Poem: A Lover's Recourse (demons)

démons / demons I am not surprised the demon’s name is Knife. I am surprised he takes the form of a paperknife. Some mornings liquefy into mud upon the touch. The sun on other days stages a thousand knives. Maddened with grief, a man applies a stick of butter to the dry place in which he will slide down his knife. Another man, soft son to a hard father, jams his daddy’s wife—his daddy’s cunt—with his meat knife. The black ram will never wash white, no matter how many hours the silk handkerchief rubs the knife. Demons are so theatrical and so is love. We overhear our whispering when we hold a knife. Wonderful prop! To separate lovers, it joins hand to handle, blade to body. Jee gives you, the knife!

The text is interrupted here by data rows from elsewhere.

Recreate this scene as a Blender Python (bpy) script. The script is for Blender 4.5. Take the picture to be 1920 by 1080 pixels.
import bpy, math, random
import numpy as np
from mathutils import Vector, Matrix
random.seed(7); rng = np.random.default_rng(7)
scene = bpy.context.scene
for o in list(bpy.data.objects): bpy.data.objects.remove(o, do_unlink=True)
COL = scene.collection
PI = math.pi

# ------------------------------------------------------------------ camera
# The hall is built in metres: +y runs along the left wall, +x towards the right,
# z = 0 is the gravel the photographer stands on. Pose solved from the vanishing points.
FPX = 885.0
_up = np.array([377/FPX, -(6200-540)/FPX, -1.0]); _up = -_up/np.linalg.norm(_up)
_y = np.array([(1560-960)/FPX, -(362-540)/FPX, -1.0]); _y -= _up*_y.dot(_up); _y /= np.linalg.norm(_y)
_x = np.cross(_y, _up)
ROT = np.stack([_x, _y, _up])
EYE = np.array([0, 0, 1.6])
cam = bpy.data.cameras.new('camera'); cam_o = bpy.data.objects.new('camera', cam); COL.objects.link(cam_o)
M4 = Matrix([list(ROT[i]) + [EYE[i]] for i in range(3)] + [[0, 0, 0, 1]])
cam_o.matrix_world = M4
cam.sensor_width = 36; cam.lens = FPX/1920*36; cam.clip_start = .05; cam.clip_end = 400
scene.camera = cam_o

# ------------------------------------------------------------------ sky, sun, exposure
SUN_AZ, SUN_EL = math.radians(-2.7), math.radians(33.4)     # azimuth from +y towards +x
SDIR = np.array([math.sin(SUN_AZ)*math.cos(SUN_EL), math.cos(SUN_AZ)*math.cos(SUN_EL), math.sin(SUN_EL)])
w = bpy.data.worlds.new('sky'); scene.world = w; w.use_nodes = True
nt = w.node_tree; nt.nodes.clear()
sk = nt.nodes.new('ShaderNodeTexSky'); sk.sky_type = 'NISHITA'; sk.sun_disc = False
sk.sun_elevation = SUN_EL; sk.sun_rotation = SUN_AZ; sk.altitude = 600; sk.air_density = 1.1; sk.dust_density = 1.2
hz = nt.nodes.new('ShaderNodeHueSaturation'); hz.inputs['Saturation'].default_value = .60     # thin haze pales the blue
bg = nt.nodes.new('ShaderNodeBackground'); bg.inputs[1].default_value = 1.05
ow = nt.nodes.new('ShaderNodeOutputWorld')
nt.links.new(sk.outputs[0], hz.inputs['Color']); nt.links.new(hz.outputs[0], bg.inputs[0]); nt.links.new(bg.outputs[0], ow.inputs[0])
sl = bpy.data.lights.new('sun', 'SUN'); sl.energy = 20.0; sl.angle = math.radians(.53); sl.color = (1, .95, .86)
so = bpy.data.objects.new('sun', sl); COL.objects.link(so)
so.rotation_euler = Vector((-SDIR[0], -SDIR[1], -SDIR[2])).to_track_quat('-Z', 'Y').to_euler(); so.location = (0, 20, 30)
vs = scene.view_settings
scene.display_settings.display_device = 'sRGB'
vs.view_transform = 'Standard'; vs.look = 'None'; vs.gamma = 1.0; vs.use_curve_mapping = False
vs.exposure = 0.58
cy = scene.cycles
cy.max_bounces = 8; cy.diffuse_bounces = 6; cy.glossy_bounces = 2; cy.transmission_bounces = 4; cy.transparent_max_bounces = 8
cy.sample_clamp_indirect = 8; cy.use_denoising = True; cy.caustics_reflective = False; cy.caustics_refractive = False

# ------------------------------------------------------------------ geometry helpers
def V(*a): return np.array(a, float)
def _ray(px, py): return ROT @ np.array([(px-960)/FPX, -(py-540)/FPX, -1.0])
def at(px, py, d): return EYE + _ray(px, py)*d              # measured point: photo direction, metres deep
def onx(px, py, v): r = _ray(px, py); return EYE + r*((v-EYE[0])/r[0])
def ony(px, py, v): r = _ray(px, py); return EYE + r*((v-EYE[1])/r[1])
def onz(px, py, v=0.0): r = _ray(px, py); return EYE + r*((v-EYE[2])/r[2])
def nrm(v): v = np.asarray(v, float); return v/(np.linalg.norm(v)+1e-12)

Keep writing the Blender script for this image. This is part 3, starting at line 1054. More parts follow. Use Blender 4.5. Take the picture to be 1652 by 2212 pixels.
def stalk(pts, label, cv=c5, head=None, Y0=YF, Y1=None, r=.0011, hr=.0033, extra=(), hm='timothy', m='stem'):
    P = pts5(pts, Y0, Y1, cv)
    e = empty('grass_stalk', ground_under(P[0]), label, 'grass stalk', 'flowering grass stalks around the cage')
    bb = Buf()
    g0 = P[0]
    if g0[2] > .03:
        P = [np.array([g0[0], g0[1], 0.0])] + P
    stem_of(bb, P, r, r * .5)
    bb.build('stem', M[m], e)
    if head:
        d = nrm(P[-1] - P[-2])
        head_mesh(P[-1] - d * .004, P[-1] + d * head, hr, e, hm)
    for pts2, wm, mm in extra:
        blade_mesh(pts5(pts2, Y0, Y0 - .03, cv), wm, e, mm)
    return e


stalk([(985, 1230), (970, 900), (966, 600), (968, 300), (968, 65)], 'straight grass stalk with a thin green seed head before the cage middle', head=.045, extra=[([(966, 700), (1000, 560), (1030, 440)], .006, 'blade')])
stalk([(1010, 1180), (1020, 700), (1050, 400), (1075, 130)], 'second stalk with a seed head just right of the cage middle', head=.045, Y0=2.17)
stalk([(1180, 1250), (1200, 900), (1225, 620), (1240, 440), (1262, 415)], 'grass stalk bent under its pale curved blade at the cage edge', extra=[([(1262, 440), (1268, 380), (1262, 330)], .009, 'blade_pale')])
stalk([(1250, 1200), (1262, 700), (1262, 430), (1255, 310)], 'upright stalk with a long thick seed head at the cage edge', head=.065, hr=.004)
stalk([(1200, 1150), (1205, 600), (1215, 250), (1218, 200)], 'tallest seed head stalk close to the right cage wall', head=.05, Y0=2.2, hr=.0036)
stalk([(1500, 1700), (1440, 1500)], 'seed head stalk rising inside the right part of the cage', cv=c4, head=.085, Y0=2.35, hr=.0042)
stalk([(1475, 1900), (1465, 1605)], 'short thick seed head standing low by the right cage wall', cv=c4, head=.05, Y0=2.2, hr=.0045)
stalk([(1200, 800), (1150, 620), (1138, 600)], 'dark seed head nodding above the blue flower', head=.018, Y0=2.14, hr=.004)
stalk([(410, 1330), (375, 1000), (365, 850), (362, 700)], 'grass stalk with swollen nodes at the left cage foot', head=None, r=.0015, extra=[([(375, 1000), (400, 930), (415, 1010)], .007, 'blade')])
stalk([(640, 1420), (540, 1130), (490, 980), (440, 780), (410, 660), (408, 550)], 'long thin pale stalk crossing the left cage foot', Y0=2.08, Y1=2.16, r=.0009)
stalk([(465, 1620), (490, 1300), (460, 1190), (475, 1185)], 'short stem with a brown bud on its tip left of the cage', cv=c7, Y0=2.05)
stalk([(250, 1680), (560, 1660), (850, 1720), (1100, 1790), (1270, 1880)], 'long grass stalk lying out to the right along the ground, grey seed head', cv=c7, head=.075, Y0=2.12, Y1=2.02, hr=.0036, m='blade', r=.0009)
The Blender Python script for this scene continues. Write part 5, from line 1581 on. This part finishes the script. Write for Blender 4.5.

Bertolucci's "Last Tango in Paris" (1972)

I watched the movie for Marlon Brando, and he did not disappoint. His character Paul is a study of inarticulate grief. His wife dead from suicide, he takes up with a young engaged woman (Jeanne played by Maria Schneider) on the condition that both remain anonymous to each other: personal knowledge is too painful.  So sex, sex and more sex in an unfurnished apartment that stands for a relationship stripped bare of context, for an unrenovated present. The tragedy comes when Paul changes, when he wants more, only to find Jeanne wanting less. Without diluting the specificity of the widower's grief, one can still say that the same tragedy applies to all relationships of unequal passion.  Of the infamous anal sex scene, Maria Schneider, at 55, was reported in New York Post as saying, "I never use butter to cook anymore--only olive oil." Tragedy turned bathos.